Friday 28 February 2014


I attended the launch of David Park's The Poets' Wives last night at the Belfast Museum, an event organised by David Torrans of No Alibis Bookstore in Belfast. And it was an excellent affair all together.

Colin Reid's musical introduction was a hauntingly beautiful performance, despite the 'positive feedback' experienced by his guitar amp for a short time. Check out some of his mad guitar skills on YouTube. I've picked a tune that's slightly more upbeat than those performed last night (thought last night's pieces were well chosen for the venue and atmosphere), simply because it's Friday morning.

We also heard from Park's publisher (I should have written the lady's name down, feel free to nudge me if you know it). It was a glowing tribute, as you'd expect. Park has made Bloomsbury his literary home for a decade and a half now, and there are no signs that his welcome is wearing thin.

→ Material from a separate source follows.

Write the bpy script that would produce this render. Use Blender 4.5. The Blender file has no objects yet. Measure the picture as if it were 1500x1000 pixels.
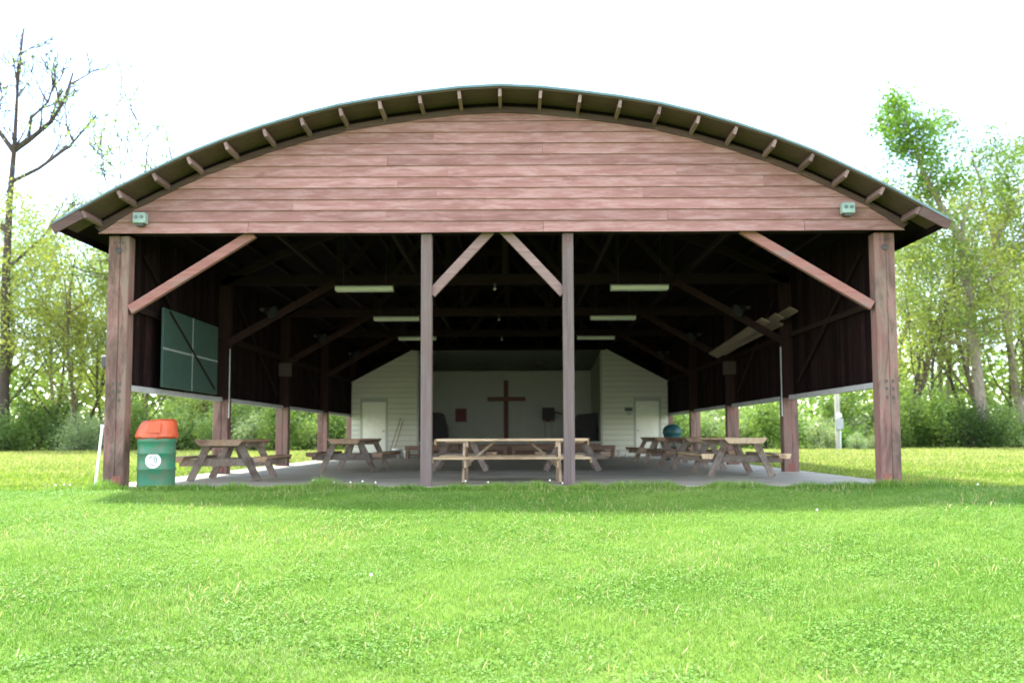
import bpy, bmesh, math, random
import numpy as np
from mathutils import Vector, Matrix

C = bpy.context.scene.collection
R = math.radians
SC = bpy.context.scene

# ------------------------------------------------------------------ camera, sky, sun, exposure
cam_d = bpy.data.cameras.new('camera'); cam = bpy.data.objects.new('camera', cam_d); C.objects.link(cam)
cam.location = (0.226, -13.74, 0.78)
cam.matrix_world = (Matrix.Translation((0.226, -13.74, 0.78)) @ Matrix.Rotation(R(0.23), 4, 'Z')
                    @ Matrix.Rotation(R(93.75), 4, 'X') @ Matrix.Rotation(R(-0.2), 4, 'Z'))
cam_d.sensor_width = 36; cam_d.lens = 30.0; cam_d.shift_y = 0.038
cam_d.clip_start = 0.05; cam_d.clip_end = 2000
cam_d.dof.use_dof = True; cam_d.dof.focus_distance = 8.0; cam_d.dof.aperture_fstop = 1.4
SC.camera = cam

W = bpy.data.worlds.new('World'); SC.world = W; W.use_nodes = True
wn = W.node_tree.nodes; wl = W.node_tree.links; wn.clear()
out = wn.new('ShaderNodeOutputWorld'); bg = wn.new('ShaderNodeBackground')
sky = wn.new('ShaderNodeTexSky'); sky.sky_type = 'NISHITA'; sky.sun_disc = False
sky.sun_elevation = R(65); sky.sun_rotation = R(-45); sky.dust_density = 0.3; sky.air_density = 1.0
# thin bright cloud veil, the same all over the sky, with pale blue showing through where it is thinner
tcw = wn.new('ShaderNodeTexCoord'); nz = wn.new('ShaderNodeTexNoise'); nz.inputs['Scale'].default_value = 1.1
nz.inputs['Detail'].default_value = 6; nz.inputs['Roughness'].default_value = 0.55
rmp = wn.new('ShaderNodeMapRange'); rmp.inputs[1].default_value = 0.40; rmp.inputs[2].default_value = 0.72
rmp.inputs[3].default_value = 0.03; rmp.inputs[4].default_value = 0.95
rmp.interpolation_type = 'SMOOTHSTEP'
mx = wn.new('ShaderNodeMix'); mx.data_type = 'RGBA'; mx.inputs[7].default_value = (11.2, 10.8, 10.0, 1)
mpw = wn.new('ShaderNodeMapping'); mpw.inputs['Location'].default_value = (6.8, 11.6, 2.4)
wl.new(tcw.outputs['Generated'], mpw.inputs['Vector']); wl.new(mpw.outputs[0], nz.inputs['Vector']); wl.new(nz.outputs['Fac'], rmp.inputs[0])
wl.new(rmp.outputs[0], mx.inputs[0]); wl.new(sky.outputs[0], mx.inputs[6]); wl.new(mx.outputs[2], bg.inputs['Color'])
bg.inputs['Strength'].default_value = 0.10; wl.new(bg.outputs[0], out.inputs['Surface'])

sun_d = bpy.data.lights.new('sun', 'SUN'); sun = bpy.data.objects.new('sun', sun_d); C.objects.link(sun)
sun_d.energy = 2.05; sun_d.angle = R(3.0); sun_d.color = (1.0, 0.95, 0.86)
sun.rotation_euler = Vector((0.33, -0.33, -1.0)).to_track_quat('-Z', 'Y').to_euler(); sun.location = (-10, 10, 40)
SC.view_settings.view_transform = 'Standard'; SC.view_settings.look = 'None'
SC.view_settings.exposure = 2.95; SC.view_settings.gamma = 1.0; SC.view_settings.use_curve_mapping = False

# ------------------------------------------------------------------ helpers
def obj(name, bm, m, parent=None, smooth=False):
    me = bpy.data.meshes.new(name)
    if isinstance(bm, MB): bm.to(me)
    else:
        bmesh.ops.recalc_face_normals(bm, faces=bm.faces); bm.to_mesh(me); bm.free()
    if m is not None: me.materials.append(m)
    if smooth:
        for p in me.polygons: p.use_smooth = True
    o = bpy.data.objects.new(name, me); C.objects.link(o)
    if parent is not None: o.parent = parent
    return o
def tag(o, label=None, cat=None, group=None, kind=None):
    if label: o['label'] = label
    if cat: o['category'] = cat
    if group: o['group'] = group
    if kind: o['kind'] = kind
    return o
def thing(name, label, cat, loc=(0, 0, 0), rz=0, group=None):
    o = bpy.data.objects.new(name, None); C.objects.link(o); o.empty_display_size = 0.2
    o.location = loc; o.rotation_euler = (0, 0, rz)
    return tag(o, label, cat, group)
def share(src, name, parent, loc=(0, 0, 0), rz=0, scale=None):
    o = bpy.data.objects.new(name, src.data); C.objects.link(o); o.parent = parent
    o.location = loc; o.rotation_euler = (0, 0, rz)
    if scale: o.scale = scale
    return o
def dup(root, loc, rz, sc=1.0, label=None, group=None):
    r = root.copy(); C.objects.link(r); r.location = loc; r.rotation_euler = (0, 0, rz); r.scale = (sc,) * 3
    if label: r['label'] = label
    if group: r['group'] = group
    for ch in list(root.children):
        c = ch.copy(); C.objects.link(c); c.parent = r
        for g in ch.children:
            d = g.copy(); C.objects.link(d); d.parent = c
    return r
def NB(): return bmesh.new()
def bx(bm, x0, x1, y0, y1, z0, z1, bev=0.0):
    m = Matrix.Translation(((x0+x1)/2, (y0+y1)/2, (z0+z1)/2)) @ Matrix.Diagonal((x1-x0, y1-y0, z1-z0, 1))
    g = bmesh.ops.create_cube(bm, size=1, matrix=m)
    if bev: bmesh.ops.bevel(bm, geom=list({e for v in g['verts'] for e in v.link_edges}), offset=bev, segments=1, affect='EDGES')
    return bm
def beam(bm, p0, p1, w, h, up=(0, 0, 1), bev=0.0):
    p0 = Vector(p0); p1 = Vector(p1); d = p1-p0; L = d.length; d.normalize(); up = Vector(up)
    if abs(d.dot(up)) > 0.98: up = Vector((0, 1, 0))
    s = d.cross(up).normalized(); u = s.cross(d).normalized()
    m = Matrix((( *d, 0), (*s, 0), (*u, 0), (0, 0, 0, 1))).transposed()
    m = Matrix.Translation((p0+p1)/2) @ m @ Matrix.Diagonal((L, w, h, 1))
    g = bmesh.ops.create_cube(bm, size=1, matrix=m)
    if bev: bmesh.ops.bevel(bm, geom=list({e for v in g['verts'] for e in v.link_edges}), offset=bev, segments=1, affect='EDGES')
    return bm
def cyl(bm, p0, p1, r0, r1=None, n=10):
    r1 = r0 if r1 is None else r1
    p0 = Vector(p0); p1 = Vector(p1); d = p1-p0
    m = Matrix.Translation((p0+p1)/2) @ d.to_track_quat('Z', 'Y').to_matrix().to_4x4()
    bmesh.ops.create_cone(bm, cap_ends=True, segments=n, radius1=r0, radius2=r1, depth=d.length, matrix=m); return bm
def lathe(bm, prof, n=28, c=(0, 0, 0), cap=True):
    rings = []
    for r, z in prof:
        rings.append([bm.verts.new((c[0]+r*math.cos(2*math.pi*k/n), c[1]+r*math.sin(2*math.pi*k/n), c[2]+z)) for k in range(n)])
    for a, b in zip(rings, rings[1:]):
        for k in range(n): bm.faces.new((a[k], a[(k+1) % n], b[(k+1) % n], b[k]))
    if cap: bm.faces.new(rings[0][::-1]); bm.faces.new(rings[-1])
    return bm
def prism(bm, pts, y0, y1):
    """polygon of (x, z) extruded along y"""
    a = [bm.verts.new((x, y0, z)) for x, z in pts]; b = [bm.verts.new((x, y1, z)) for x, z in pts]
    n = len(pts); bm.faces.new(a); bm.faces.new(b[::-1])
    for k in range(n): bm.faces.new((a[k], b[k], b[(k+1) % n], a[(k+1) % n]))
    return bm
class MB:
    """plain vertex and face lists, for trees"""
    def __init__(s): s.v = []; s.f = []
    def tube(s, pts, rad, n=5):
        base = len(s.v)
        for i, p in enumerate(pts):
            d = (pts[min(i+1, len(pts)-1)]-pts[max(i-1, 0)]).normalized()
            a = d.cross(Vector((0.31, 0.95, 0.05))).normalized(); b = d.cross(a)
            for k in range(n):
                t = 2*math.pi*k/n; s.v.append(tuple(p+(a*math.cos(t)+b*math.sin(t))*rad[i]))
        for i in range(len(pts)-1):
            for k in range(n):
                q = base+i*n; s.f.append((q+k, q+(k+1) % n, q+n+(k+1) % n, q+n+k))
    def to(s, me): me.from_pydata(s.v, [], s.f); me.update()
def np_mesh(name, verts, quads=None, tris=None, col=None):
    me = bpy.data.meshes.new(name); nv = len(verts)
    nq = 0 if quads is None else len(quads); nt = 0 if tris is None else len(tris)
    me.vertices.add(nv); me.vertices.foreach_set('co', verts.astype(np.float32).ravel())
    li = []
    if nq: li.append(quads.astype(np.int32).ravel())
    if nt: li.append(tris.astype(np.int32).ravel())
    li = np.concatenate(li); me.loops.add(len(li)); me.loops.foreach_set('vertex_index', li)
    me.polygons.add(nq+nt)
    ls = np.concatenate([np.arange(nq)*4, nq*4+np.arange(nt)*3]).astype(np.int32)
    me.polygons.foreach_set('loop_start', ls)
    if col is not None:
        a = me.color_attributes.new('tint', 'FLOAT_COLOR', 'POINT')
        c4 = np.ones((nv, 4), np.float32); c4[:, :3] = col; a.data.foreach_set('color', c4.ravel())
    me.update(calc_edges=True); me.validate(); return me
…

Damian Smyth from the Arts Council of Northern Ireland spoke for a short time (two pages!) about Park, his work and the achievements stemming from it. Smyth almost stole the show by announcing that The Poets' Wives will be Belfast's 'One City, One Book' this year; an honour previously bestowed upon Glenn Patterson and Lucy Caldwell.

Then David Park himself said a few words. It was my first time hearing him talk, and I was pleasantly surprised by his seemingly effortless wit and charm. For some reason (perhaps because he doesn't put himself out there that often -- or maybe I'm not looking in the right places for him) I thought he would be rather quiet and reserved. But he made me, and the audience, laugh more than once before reading from his novel.

Speaking of the audience, there had to be close to 200 people in attendance. A wonderful show of support for a writer that deserves it.

Belfast Poet Laureate and T.S. Elliot prize winner, Sinéad Morrissey, contributed to the night by reading poems connected to Park's novel; works by William Blake and Osip Mandelstam. The microphone may have played up on her a little, requiring some of us at the back of the room to lean forward and listen a little harder. And lean we did, quite precariously. Luckily, Morrissey's words gave us something to hang on.

David Torrans rounded up the event efficiently and then supplied me with the novel on my way out the door.

All-in-all it was an inspiring event, and one that gave me a feast for thought on my 30-mile drive home.

Incidentally, it was a pleasure to bump into a couple of young poets at the museum. All the best to Stephen Sexton and Stephen Connolly (and thanks for the free magazine, Mr Connolly), both PhD students at QUB, and a dapper pair of gentlemen. They made me wish I'd ironed my shirt.